Meditation for the Morning


Let us adore Jesus Christ descended from the cross and wrapped in the winding-sheet which Joseph of Arimathea had bought; let us venerate His sacred body always united to the person of the Word, and therefore always worthy of the supreme worship of latria. Let us unite ourselves with the adoration which was then rendered to Him by the most Holy Virgin.


How just is the devotion to the Holy winding-sheet


This devotion dates from the very era itself of Christianity. The gospel, in fact, shows us several winding- sheets carefully folded by the angels in the tomb (John xx:5). The chief of these winding-sheets, preserved by Nicodemus, passed from his hands to Gamaliel, from Gamaliel to St James, who transmitted it to St Simeon, and it was kept in the church of Jerusalem until the year 1137. Carried away at that date by Guy de Lusignan to Cyprus, it was taken from thence to France in 1450 by the widow of the last of the Lusignans, who made a present of it to the Duchess of Savoy. Since that time the royal house of Savoy has kept it until the present day, an object of veneration to the people. God has made known, by many miracles, how acceptable to Him is this devotion, and the Holy See, obeying the indication given by Heaven, authorised to receive the precious treasure a church which Paul II elevated to the rank of a collegiate church, to which Sixtus IV gave the title of the Holy Chapel, and where Julius II permitted the office of the holy winding-sheet to be said. Encouraged by such authorities, the devotion to the holy winding-sheet increased on every side. St Charles came to oblate his heart in the presence of this venerable relic. Madame de Boissy, before she brought into the world St Francis de Sales, came there to recommend, with abundant tears, the blessed fruit which she bore in her womb. St Francis de Sales himself came to Turin to venerate the holy relic, and could not restrain his tears at the sight of the wounds of the Saviour impressed upon the winding-sheet. This devotion of the Church and of the saints has nothing in it which ought to astonish us; for, if we honour the cross as a memorial of the Passion of the Saviour, if a crucifix painted by a skilful hand excites our devotion, how much more ought it to be excited by the representation of the wounds and sufferings of the Saviour, made not by the hand of man, but by the contact of the very body itself of Jesus Christ!

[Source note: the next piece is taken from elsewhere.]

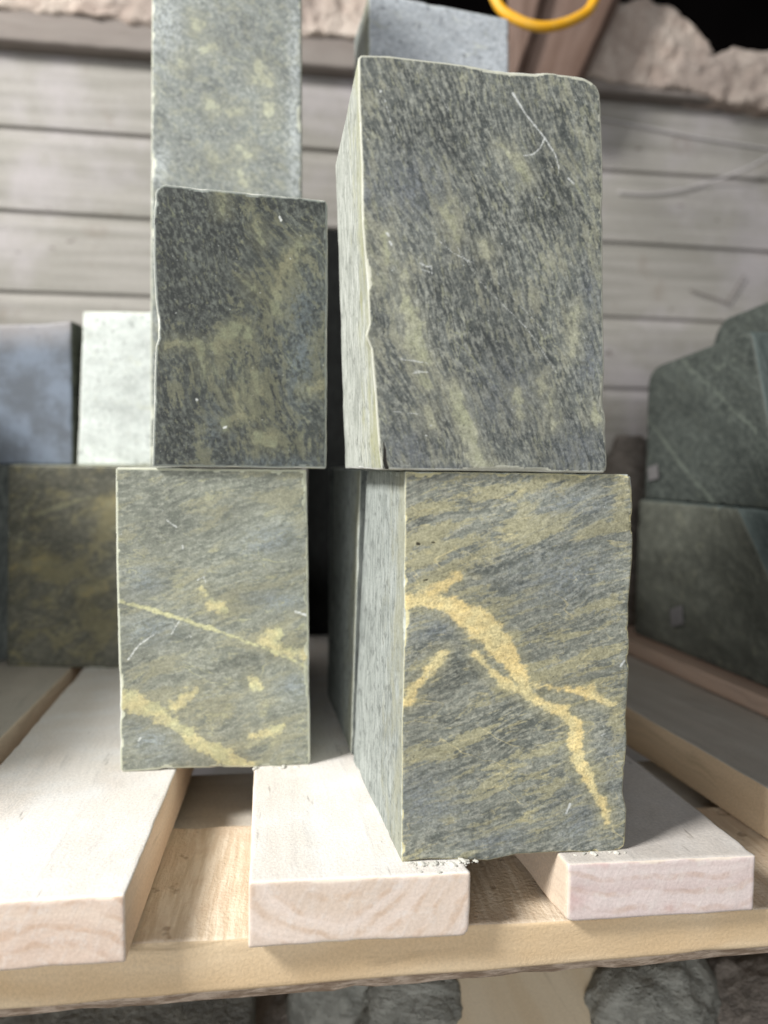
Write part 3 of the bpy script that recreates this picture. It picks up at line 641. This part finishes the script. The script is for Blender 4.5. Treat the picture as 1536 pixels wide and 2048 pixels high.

How sanctifying is the devotion to the Holy winding-sheet


Is it possible indeed for us to represent to ourselves what the holy winding-sheet offers to the eyes of him who contemplates it; that body all bloody, that head crowned with thorns, those feet and those hands pierced with nails, that side opened by the lance, in a word, all the wounds which tore the sacred flesh of the Saviour, from the top of His head down to the soles of His feet, without saying to ourselves: Since my Saviour suffered so much in order to save me, I will not lose the fruit of so many sufferings; since my salvation cost Jesus Christ so dear, I will not lose my soul by refusing to do myself violence infinitely less painful? I will be a saint. At the sight of this holy winding-sheet I detest the sins for which my Saviour shed so much blood, and I embrace the penance which expiates it. Could I be effeminate and sensual after looking at the semblance of this wounded body? Could I shut my heart to the cry which comes forth from the wounds impressed upon this winding- sheet: “God so loved the world as to give His only begotten Son” (John iii:16), and not myself cry from the bottom of my heart: “Let us, therefore, love God, because God first hath loved us” (I John iv:19). Oh, what a hard heart we must have not to allow ourselves to be touched by so many sufferings endured for love of us (St Augustine).


Resolutions and spiritual nosegay as above.